A lost craft
While the eulogies pronounced over copy editing are premature — like print newspapers, we’re not dead yet — some of us can recall a related and expired craft because we used to work as editors in the composing room.
Three or four decades ago, The Sun had hundreds of printers in its composing room — Linotype operators, proofreaders, compositors. Members of the International Typographical Union had lifetime jobs with solid benefits, and they ruled their domain. God help the editor who happened to touch a piece of type.
By my time at the paper, technology had eliminated most of those jobs, the computer rendering the Linotype obsolete. The compositors remained, using X-Acto knives or razor blades to cut type printed on photographic paper and paste it on the pages.
The composing room was still their domain. An editor assigned to work makeup had to undergo ritual hazing. If you kept your temper, endured some taunting, remained courteous and respectful, you would get along with them. They would even help you. If you were snotty and condescending, you would pay for it. Repeatedly.
The printers were richly scornful of the college-educated types in the newsroom upstairs, and they delighted to spot errors in headlines and text. They found many of them. The number of errors caught by Bill Gay, Marck Mulligan, John Shanklin and others, and the number of fixes they got me out of, are too numerous to count. That some needling took place along the way doesn’t signify.
The compositors were precise. The page had to look right, with every element in place and in alignment. Though it would have been gauche for them to say so, they took evident pride in their work and in the paper — the more so that they knew that their time was running out.
It was inevitable that technology would advance to the point — as it did some years ago — that entire pages could be composed on computer screens in the newsroom, making the compositor’s job redundant. They knew that the company had long since stopped hiring apprentices and that as printers retired, they were not replaced. Eventually, the last few were offered buyout packages, and a craft with a history stretching back to the invention of movable type was gone.

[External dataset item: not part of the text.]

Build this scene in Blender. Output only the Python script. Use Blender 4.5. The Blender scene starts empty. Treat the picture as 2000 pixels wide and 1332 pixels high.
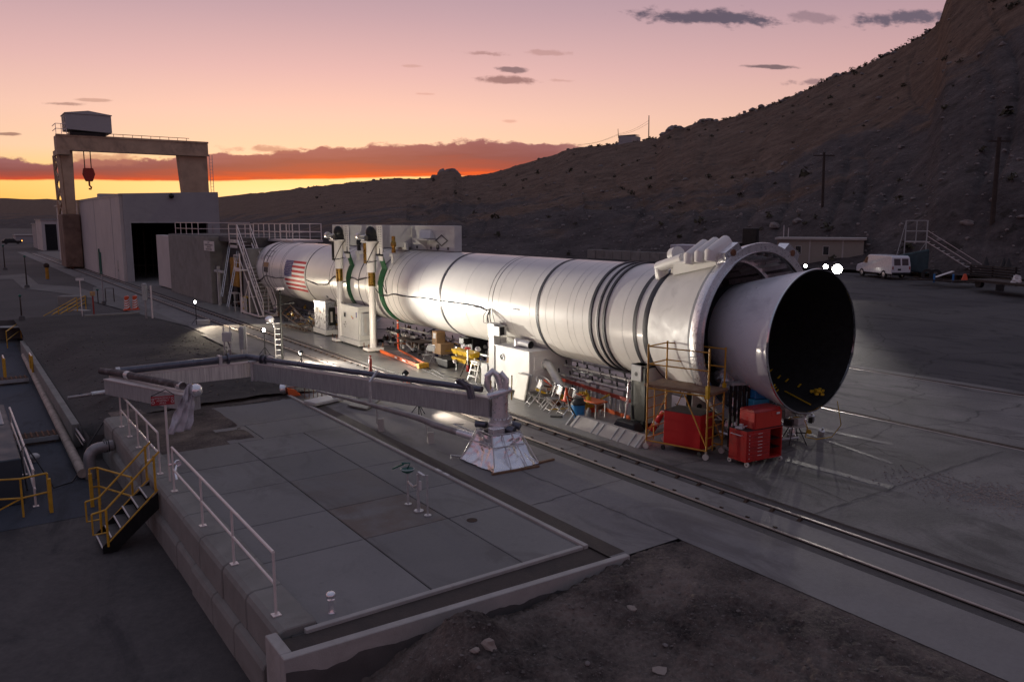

The technology that eliminated those jobs enabled newspapers to remain highly profitable by cutting labor costs. A similar calculus drives the recent and current reductions of news staffs around the country.


Comments
In your view, what technology has made what newsroom jobs expendable? I thought cuts were driven largely by the desire to maintain and boost profit margins.
Posted by: Jim Thomsen | June 28, 2008 12:08 AM
Well, newspaper executives have been blaming the Internet since they discovered its existence a few years ago. Given a choice of profit margins and news coverage, the news providers become "expendable."
When The Sun's previous pagination system was installed, we were told that it would make our jobs easier. This was typical, I'm told, whether true or not.
Now news executives see the many duties of copy editors, such as worrying about grammar, syntax, spelling, factual accuracy, fairness, and the crafting display type to fit in limited spaces, as no longer important, making copy editors even more expendable.
Reporters, their editors and news/wire editors are becoming expendable because papers contain less news.
Posted by: wayne | June 29, 2008 1:58 AM
It was a sad day here when we went fully paginated in 2000.
I always appreciated the skills of our compositors, especially after trying to lay out a goodbye page for a departing editor. What would take a compositor a few minutes took me hours and nearly made me blind from staring at the type so closely.
It was always fun to hang out in the composing room as the sections went to press. That felt like real newspapering! I don't miss having to fight with Sports over the use of the one Atex terminal for re-sends, though. Or sweet-talking the composing machine operator to bump my headline fix to the top of the queue.
Fortunately, not all of our compositors lost their jobs. Some were re-trained on our pagination system.
Posted by: Alan Shaw | June 30, 2008 5:37 PM
Yes, the compositors are gone.
But surely you know that the people who use the pagination systems here at the Sun still find errors and call the newsroom about them.
Posted by: JoAnne | July 1, 2008 10:10 PM
Indeed.
Posted by: John McIntyre | July 1, 2008 10:12 PM
The amazing thing about all this technology is that the tasks haven't disappeared. They've just been shifted, mostly to the newsroom, without the commensurate departmental staffing increase. These tasks then become invisible -- does an editor's job description now include the fact that s/he must apply formatting to stories and edit to fit exact lengths? No wonder spell check has become such a heavily-used tool.